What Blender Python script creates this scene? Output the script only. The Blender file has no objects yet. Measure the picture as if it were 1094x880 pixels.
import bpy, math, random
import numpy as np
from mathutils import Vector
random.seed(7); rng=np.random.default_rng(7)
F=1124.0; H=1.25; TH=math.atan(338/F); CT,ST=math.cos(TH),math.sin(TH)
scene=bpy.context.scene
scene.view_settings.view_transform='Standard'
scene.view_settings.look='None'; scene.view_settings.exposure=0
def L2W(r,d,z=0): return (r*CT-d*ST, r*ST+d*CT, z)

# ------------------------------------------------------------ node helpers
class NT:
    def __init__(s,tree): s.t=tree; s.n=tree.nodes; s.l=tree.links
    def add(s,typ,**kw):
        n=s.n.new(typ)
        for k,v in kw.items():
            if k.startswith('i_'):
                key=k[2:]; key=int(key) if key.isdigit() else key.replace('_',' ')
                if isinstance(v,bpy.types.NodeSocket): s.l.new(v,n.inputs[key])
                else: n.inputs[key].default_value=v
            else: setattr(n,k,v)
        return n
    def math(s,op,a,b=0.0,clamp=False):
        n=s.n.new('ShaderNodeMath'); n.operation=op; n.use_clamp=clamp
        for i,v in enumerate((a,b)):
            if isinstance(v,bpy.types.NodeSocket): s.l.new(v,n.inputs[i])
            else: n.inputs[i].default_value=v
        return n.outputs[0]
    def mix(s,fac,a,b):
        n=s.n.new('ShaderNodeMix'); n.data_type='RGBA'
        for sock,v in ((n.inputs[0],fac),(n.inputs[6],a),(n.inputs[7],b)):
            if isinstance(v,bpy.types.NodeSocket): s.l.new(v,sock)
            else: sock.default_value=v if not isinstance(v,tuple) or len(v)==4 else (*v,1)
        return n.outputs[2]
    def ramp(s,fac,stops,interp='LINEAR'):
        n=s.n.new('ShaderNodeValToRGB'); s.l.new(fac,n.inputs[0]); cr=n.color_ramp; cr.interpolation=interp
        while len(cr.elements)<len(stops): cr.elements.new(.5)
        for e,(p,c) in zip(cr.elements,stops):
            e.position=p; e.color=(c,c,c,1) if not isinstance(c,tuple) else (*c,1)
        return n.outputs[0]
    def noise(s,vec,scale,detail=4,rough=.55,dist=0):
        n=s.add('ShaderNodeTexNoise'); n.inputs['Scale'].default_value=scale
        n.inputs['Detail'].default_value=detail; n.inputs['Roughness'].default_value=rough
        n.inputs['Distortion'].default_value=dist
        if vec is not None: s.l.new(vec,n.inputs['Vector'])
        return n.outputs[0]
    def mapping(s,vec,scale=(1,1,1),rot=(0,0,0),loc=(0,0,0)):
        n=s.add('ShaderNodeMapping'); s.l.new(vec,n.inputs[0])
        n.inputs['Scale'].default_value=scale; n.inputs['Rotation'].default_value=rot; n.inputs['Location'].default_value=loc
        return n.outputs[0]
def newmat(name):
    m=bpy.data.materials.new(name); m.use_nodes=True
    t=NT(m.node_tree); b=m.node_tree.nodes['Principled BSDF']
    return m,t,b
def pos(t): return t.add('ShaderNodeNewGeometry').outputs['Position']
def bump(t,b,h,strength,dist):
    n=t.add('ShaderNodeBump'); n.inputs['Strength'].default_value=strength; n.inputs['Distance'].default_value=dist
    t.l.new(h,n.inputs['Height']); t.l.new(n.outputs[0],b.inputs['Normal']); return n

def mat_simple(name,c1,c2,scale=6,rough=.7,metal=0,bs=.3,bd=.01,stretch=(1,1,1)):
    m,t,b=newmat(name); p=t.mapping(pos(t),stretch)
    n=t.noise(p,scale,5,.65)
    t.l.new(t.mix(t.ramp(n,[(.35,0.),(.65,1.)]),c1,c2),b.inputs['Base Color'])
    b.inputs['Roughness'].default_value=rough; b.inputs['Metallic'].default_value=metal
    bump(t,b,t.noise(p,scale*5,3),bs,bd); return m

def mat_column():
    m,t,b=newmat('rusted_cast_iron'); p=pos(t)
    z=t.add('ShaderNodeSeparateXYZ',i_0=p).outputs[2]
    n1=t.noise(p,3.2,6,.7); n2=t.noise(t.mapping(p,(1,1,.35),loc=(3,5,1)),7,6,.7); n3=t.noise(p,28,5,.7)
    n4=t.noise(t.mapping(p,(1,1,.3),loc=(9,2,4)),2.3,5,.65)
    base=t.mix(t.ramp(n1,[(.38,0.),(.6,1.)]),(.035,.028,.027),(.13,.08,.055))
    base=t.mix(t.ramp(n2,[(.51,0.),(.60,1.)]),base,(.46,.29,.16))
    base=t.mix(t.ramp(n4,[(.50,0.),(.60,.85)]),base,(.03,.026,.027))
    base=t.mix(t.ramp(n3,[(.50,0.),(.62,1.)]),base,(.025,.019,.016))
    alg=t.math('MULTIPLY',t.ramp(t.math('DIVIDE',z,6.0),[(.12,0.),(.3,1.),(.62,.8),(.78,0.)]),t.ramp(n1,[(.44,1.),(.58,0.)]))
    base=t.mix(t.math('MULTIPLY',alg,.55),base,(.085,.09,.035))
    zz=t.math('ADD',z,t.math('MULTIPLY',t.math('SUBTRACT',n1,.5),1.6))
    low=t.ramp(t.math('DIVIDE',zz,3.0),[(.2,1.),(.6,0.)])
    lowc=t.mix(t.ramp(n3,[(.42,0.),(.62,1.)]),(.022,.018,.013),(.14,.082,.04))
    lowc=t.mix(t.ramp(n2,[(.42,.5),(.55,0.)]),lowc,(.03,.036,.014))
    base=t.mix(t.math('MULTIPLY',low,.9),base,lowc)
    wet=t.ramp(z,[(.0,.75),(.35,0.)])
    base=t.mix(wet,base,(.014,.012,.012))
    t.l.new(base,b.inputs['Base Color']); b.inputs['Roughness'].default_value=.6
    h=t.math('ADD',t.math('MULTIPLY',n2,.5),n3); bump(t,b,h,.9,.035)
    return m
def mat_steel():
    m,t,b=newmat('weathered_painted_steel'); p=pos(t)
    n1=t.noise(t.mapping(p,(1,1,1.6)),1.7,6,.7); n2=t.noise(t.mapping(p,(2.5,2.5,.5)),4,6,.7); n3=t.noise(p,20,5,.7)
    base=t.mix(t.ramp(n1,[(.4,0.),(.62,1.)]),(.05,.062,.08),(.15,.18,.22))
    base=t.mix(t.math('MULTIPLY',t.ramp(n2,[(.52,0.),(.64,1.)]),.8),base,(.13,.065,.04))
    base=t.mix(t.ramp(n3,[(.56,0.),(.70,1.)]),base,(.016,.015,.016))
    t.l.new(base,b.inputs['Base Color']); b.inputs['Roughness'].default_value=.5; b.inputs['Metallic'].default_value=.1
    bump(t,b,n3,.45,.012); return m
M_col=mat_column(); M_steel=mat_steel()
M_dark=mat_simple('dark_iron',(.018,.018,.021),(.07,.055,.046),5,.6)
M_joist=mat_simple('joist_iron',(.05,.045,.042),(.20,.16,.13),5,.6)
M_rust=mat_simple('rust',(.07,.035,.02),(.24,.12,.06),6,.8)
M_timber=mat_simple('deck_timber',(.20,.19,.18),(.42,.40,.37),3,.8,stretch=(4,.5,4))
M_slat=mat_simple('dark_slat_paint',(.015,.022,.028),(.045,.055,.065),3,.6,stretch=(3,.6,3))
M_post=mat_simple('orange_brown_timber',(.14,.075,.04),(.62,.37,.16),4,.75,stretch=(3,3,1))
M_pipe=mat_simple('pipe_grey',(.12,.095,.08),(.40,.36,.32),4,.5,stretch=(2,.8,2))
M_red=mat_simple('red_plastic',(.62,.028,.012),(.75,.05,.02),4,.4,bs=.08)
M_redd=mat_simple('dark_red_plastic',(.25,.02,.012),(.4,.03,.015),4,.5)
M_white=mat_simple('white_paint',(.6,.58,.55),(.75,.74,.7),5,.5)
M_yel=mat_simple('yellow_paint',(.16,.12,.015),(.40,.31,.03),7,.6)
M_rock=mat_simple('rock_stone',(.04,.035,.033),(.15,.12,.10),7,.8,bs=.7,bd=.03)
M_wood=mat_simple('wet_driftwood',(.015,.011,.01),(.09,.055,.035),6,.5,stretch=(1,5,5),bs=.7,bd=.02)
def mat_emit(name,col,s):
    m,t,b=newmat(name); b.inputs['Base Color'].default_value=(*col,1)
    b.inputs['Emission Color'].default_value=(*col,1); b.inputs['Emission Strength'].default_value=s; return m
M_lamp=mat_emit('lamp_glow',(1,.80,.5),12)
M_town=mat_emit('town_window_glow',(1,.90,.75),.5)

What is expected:
Write only the number of lines in the data above that include "scene".

Task output:
4